* **AIM**: Exactly as they appear, copy the lines of the listing from the one containing "PANEL = mat('wall_panel', (.40, .46, .48), .18, 0)" through the final line, both included, and nothing else.

====== RECORDED INFORMATION

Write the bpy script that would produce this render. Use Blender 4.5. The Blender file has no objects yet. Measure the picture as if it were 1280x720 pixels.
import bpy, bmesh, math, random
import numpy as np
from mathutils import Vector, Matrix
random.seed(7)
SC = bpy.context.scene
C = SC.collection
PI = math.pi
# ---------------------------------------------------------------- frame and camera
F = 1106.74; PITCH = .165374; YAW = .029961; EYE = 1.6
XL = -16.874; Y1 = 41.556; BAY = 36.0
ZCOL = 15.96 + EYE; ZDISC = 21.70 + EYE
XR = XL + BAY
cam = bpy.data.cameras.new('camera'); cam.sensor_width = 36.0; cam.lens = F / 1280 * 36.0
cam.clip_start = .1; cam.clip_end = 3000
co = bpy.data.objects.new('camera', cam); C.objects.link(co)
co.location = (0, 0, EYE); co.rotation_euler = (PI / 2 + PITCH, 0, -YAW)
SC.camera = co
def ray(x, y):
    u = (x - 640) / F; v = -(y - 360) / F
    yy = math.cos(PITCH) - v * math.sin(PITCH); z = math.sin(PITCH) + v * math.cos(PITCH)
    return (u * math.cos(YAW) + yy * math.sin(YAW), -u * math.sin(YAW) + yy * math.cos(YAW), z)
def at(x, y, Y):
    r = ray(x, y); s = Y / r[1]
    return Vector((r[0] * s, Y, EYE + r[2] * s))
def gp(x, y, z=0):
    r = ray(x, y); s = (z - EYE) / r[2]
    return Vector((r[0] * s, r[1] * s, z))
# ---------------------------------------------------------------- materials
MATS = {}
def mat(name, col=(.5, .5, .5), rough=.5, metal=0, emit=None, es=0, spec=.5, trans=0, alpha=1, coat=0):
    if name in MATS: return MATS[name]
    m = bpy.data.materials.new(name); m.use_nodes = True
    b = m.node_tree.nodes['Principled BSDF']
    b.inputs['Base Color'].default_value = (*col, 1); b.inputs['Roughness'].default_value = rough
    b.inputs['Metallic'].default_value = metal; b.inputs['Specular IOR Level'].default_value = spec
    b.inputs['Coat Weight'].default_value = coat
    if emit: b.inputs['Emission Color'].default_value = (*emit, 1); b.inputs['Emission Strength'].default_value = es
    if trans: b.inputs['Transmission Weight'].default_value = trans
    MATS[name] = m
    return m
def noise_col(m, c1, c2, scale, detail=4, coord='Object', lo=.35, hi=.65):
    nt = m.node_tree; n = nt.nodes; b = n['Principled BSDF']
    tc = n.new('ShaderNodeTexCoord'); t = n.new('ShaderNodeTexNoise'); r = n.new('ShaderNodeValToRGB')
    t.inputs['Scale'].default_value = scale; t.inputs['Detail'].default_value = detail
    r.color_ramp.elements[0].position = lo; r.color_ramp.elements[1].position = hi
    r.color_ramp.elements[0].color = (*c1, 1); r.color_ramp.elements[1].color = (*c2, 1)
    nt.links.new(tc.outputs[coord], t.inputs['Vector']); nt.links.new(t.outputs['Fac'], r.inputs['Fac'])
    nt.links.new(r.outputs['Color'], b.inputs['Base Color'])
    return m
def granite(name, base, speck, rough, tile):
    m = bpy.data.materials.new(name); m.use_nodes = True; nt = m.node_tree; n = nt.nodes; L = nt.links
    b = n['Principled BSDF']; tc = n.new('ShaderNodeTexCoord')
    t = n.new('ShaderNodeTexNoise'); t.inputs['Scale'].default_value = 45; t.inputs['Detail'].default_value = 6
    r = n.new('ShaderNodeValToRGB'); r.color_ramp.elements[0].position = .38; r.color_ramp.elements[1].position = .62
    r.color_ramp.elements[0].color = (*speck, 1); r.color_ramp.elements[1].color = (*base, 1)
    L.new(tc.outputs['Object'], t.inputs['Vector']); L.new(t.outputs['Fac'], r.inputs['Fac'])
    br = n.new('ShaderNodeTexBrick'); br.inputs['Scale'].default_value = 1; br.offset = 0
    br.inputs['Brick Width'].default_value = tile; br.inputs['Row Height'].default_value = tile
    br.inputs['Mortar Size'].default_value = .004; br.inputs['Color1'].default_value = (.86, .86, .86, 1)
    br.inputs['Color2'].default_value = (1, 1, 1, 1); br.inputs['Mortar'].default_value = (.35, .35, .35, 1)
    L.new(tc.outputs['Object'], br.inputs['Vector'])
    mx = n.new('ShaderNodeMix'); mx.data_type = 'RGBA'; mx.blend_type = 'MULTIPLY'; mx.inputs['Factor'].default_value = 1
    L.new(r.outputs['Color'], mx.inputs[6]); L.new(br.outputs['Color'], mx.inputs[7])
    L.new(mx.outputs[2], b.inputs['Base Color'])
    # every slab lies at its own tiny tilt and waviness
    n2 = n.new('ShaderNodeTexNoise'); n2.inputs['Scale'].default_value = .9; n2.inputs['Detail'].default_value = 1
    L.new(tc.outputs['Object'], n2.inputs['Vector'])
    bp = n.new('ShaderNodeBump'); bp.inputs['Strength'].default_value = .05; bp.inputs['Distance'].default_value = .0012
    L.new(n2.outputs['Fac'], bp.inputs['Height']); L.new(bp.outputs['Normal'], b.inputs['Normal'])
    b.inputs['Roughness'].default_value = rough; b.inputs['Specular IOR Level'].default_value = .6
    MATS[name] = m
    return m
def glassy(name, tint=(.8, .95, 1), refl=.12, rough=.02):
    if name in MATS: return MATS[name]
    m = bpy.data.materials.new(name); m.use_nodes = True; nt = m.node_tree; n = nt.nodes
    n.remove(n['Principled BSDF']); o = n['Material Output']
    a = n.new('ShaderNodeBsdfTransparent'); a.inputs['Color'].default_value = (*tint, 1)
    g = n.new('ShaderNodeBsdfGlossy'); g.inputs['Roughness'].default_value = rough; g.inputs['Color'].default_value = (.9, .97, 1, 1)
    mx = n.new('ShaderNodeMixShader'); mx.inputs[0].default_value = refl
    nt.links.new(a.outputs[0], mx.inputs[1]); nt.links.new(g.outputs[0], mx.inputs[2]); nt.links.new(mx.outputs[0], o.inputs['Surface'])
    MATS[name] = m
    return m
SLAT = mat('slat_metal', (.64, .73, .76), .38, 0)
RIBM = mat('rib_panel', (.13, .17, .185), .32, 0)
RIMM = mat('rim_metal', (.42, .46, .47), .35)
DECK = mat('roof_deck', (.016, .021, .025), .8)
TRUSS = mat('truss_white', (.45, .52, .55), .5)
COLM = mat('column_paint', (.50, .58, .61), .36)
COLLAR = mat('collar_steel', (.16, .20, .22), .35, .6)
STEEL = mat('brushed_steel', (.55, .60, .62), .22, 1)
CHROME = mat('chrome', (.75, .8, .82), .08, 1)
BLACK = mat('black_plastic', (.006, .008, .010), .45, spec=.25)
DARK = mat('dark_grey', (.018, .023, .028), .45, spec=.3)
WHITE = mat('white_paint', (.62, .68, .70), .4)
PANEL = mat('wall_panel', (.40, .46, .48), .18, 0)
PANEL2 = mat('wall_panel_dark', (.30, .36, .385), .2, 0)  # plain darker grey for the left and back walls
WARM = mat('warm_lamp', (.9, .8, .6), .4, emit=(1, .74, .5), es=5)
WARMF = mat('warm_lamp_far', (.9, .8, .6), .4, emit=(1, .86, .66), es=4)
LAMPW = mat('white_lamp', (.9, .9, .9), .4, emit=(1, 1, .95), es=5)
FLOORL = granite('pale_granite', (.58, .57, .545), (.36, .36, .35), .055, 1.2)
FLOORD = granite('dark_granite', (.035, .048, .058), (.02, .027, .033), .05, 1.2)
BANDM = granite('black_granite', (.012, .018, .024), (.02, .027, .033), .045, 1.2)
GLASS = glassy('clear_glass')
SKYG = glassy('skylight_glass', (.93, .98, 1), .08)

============

* **WRITTEN ANSWER**:
PANEL = mat('wall_panel', (.40, .46, .48), .18, 0)
PANEL2 = mat('wall_panel_dark', (.30, .36, .385), .2, 0)  # plain darker grey for the left and back walls
WARM = mat('warm_lamp', (.9, .8, .6), .4, emit=(1, .74, .5), es=5)
WARMF = mat('warm_lamp_far', (.9, .8, .6), .4, emit=(1, .86, .66), es=4)
LAMPW = mat('white_lamp', (.9, .9, .9), .4, emit=(1, 1, .95), es=5)
FLOORL = granite('pale_granite', (.58, .57, .545), (.36, .36, .35), .055, 1.2)
FLOORD = granite('dark_granite', (.035, .048, .058), (.02, .027, .033), .05, 1.2)
BANDM = granite('black_granite', (.012, .018, .024), (.02, .027, .033), .045, 1.2)
GLASS = glassy('clear_glass')
SKYG = glassy('skylight_glass', (.93, .98, 1), .08)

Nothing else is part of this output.